In parallel, we have asked the Institute of International and European Affairs in Dublin to conduct research on the five Reflection Papers published by the European Commission.  You can access the Commission’s papers on our website.  They cover:

  • the completion of economic and monetary union;
  • the social dimension;
  • harnessing globalisation;
  • defence; and
  • the future of the EU’s finances.

To touch very briefly on just two of the Reflection Papers; the Paper on the Social Dimension invites us to consider how we as a country should respond to a world where the nature of work will have changed radically through digitization, artificial intelligence and globalisation.  It describes a more collaborative economy, where new problems will emerge but where classical issues of equality, prosperity for all and a quality of life based on common values will still appertain.

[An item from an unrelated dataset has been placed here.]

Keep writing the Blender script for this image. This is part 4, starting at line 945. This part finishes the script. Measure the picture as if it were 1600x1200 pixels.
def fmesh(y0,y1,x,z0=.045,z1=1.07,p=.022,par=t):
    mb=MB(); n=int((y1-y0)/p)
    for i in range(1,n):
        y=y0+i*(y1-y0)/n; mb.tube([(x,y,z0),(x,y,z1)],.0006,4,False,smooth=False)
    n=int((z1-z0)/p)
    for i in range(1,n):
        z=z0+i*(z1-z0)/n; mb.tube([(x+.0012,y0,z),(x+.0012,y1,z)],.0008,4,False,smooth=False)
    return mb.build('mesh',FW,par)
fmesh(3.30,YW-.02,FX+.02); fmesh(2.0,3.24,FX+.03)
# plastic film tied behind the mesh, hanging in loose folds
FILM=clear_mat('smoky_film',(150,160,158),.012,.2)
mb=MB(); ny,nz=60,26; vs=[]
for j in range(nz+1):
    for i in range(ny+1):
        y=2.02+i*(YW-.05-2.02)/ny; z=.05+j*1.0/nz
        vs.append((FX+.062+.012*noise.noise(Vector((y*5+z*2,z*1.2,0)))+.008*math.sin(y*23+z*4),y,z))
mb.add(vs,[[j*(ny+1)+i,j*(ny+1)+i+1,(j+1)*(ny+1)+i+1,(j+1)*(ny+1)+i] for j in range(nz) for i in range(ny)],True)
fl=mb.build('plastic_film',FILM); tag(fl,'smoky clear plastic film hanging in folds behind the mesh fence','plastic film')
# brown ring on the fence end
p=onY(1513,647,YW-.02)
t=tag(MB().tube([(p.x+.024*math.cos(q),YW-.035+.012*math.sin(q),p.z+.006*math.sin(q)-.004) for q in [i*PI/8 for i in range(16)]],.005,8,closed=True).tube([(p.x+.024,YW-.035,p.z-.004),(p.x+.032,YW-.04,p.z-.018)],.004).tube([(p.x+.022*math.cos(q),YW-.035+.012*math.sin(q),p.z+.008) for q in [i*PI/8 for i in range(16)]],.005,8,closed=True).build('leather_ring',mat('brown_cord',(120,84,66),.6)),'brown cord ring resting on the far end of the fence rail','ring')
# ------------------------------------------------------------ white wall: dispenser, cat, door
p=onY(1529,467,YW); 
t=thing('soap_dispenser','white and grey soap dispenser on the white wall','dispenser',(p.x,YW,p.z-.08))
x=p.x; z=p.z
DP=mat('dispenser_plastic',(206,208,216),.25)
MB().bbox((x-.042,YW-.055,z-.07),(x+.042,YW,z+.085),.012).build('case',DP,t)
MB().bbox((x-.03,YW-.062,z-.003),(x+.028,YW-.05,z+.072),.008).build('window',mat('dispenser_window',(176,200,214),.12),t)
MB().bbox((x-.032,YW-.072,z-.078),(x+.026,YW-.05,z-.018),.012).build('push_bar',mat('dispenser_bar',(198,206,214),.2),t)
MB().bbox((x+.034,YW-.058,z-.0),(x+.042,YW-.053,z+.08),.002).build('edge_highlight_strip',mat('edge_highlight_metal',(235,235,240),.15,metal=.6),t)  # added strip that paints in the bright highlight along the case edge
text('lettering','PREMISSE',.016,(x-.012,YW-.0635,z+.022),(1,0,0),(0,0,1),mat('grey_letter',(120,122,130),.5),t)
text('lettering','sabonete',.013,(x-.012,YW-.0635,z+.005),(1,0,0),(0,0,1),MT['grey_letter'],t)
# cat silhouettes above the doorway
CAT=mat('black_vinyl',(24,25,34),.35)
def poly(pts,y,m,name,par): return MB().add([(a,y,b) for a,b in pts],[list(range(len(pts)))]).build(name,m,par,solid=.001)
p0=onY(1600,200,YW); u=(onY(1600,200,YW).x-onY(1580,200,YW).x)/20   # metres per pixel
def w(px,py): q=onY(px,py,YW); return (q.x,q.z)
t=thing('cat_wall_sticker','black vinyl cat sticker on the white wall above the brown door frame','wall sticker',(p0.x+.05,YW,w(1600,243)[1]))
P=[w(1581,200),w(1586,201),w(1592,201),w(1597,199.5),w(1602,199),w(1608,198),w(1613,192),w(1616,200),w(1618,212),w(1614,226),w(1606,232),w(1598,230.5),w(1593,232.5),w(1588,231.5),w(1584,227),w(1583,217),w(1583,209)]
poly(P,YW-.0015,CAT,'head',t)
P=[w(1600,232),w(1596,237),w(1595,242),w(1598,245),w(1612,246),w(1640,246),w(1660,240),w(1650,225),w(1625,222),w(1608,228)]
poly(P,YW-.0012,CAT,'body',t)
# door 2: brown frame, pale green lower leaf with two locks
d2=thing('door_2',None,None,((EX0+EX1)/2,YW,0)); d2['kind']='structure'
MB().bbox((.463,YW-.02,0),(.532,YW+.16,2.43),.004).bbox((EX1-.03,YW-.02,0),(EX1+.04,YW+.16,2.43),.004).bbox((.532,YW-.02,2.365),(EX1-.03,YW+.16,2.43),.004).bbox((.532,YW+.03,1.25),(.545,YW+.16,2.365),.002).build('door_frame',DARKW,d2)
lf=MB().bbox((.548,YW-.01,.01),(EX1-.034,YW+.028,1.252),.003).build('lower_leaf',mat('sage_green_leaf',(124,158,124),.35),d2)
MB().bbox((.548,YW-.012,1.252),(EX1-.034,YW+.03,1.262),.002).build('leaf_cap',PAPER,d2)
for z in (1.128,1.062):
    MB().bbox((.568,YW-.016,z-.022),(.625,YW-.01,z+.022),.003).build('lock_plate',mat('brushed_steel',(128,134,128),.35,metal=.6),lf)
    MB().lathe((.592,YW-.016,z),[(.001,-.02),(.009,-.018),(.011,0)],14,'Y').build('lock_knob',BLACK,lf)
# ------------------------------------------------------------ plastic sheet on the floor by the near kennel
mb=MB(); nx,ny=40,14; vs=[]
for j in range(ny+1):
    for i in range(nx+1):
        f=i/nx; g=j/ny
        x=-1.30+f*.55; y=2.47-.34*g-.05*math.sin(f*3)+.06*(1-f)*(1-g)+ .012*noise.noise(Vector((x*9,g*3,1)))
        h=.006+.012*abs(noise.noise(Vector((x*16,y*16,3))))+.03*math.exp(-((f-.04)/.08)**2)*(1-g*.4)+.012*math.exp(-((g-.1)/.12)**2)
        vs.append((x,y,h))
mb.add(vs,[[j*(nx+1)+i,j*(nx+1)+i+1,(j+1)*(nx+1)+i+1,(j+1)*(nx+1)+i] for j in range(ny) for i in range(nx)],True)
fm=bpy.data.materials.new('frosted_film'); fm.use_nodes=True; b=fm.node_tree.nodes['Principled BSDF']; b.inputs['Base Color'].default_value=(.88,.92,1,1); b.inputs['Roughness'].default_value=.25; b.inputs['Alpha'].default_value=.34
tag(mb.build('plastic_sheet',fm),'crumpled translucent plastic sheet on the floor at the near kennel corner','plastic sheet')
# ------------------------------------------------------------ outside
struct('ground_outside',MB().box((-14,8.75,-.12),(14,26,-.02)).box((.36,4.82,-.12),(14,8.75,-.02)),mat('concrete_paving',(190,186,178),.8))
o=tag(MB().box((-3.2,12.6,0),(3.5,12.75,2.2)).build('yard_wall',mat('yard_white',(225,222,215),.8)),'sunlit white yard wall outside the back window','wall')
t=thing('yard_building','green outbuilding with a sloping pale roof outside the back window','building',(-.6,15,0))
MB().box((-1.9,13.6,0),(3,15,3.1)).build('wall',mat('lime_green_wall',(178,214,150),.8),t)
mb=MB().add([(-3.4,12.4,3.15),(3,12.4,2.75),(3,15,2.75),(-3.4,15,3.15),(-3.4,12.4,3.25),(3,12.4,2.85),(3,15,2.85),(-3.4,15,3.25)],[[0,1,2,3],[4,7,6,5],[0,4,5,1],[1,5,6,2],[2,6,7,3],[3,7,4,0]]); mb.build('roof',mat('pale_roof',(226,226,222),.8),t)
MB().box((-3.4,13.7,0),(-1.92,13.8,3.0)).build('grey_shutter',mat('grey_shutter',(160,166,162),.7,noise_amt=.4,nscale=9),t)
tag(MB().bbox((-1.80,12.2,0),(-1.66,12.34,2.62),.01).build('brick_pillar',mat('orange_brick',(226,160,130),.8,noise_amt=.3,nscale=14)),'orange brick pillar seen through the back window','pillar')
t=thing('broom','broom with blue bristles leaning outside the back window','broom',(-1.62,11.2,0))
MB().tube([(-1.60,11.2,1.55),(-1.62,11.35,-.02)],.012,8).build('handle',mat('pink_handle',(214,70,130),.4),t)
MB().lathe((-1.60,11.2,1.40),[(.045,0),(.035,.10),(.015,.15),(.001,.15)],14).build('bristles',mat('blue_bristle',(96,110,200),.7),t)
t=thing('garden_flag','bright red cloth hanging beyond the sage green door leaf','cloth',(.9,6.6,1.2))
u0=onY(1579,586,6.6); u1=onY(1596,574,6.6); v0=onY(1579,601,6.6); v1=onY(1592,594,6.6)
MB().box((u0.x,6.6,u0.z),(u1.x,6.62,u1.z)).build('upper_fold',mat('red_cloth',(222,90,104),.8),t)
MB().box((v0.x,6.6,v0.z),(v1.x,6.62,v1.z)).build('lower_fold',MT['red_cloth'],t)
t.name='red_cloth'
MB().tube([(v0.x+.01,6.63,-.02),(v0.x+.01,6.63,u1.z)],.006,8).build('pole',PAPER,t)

On harnessing Globalisation, the Paper acknowledges the many benefits to Europe and its citizens that have come from globalisation including the job-creating benefits of exporting to foreign markets and the benefits to consumers of importing goods and services from producers who enjoy competitive advantages.

In planning our outreach programme the Government wants to ensure as broad a debate as possible and we are reluctant to set limits that might inhibit discussion at this early stage. Instead, we would prefer to focus on outcomes that meet citizens’ expectations.  From our perspective, our priorities include:

  • the completion of the internal market
  • the reduction of administrative burdens on companies;
  • combating unemployment;
  • boosting investment
  • the negotiation of trade agreements;
  • tackling climate change; and
  • preventing international crime and terrorism

The EU has always offered the promise of a better future, but it is a future that will not be handed to us. We have to work to create it.

By sharing our hopes, by seeking advice about our anxieties, and by searching for a better way of doing things, we can achieve a more perfect union.

We can create the European future that we want.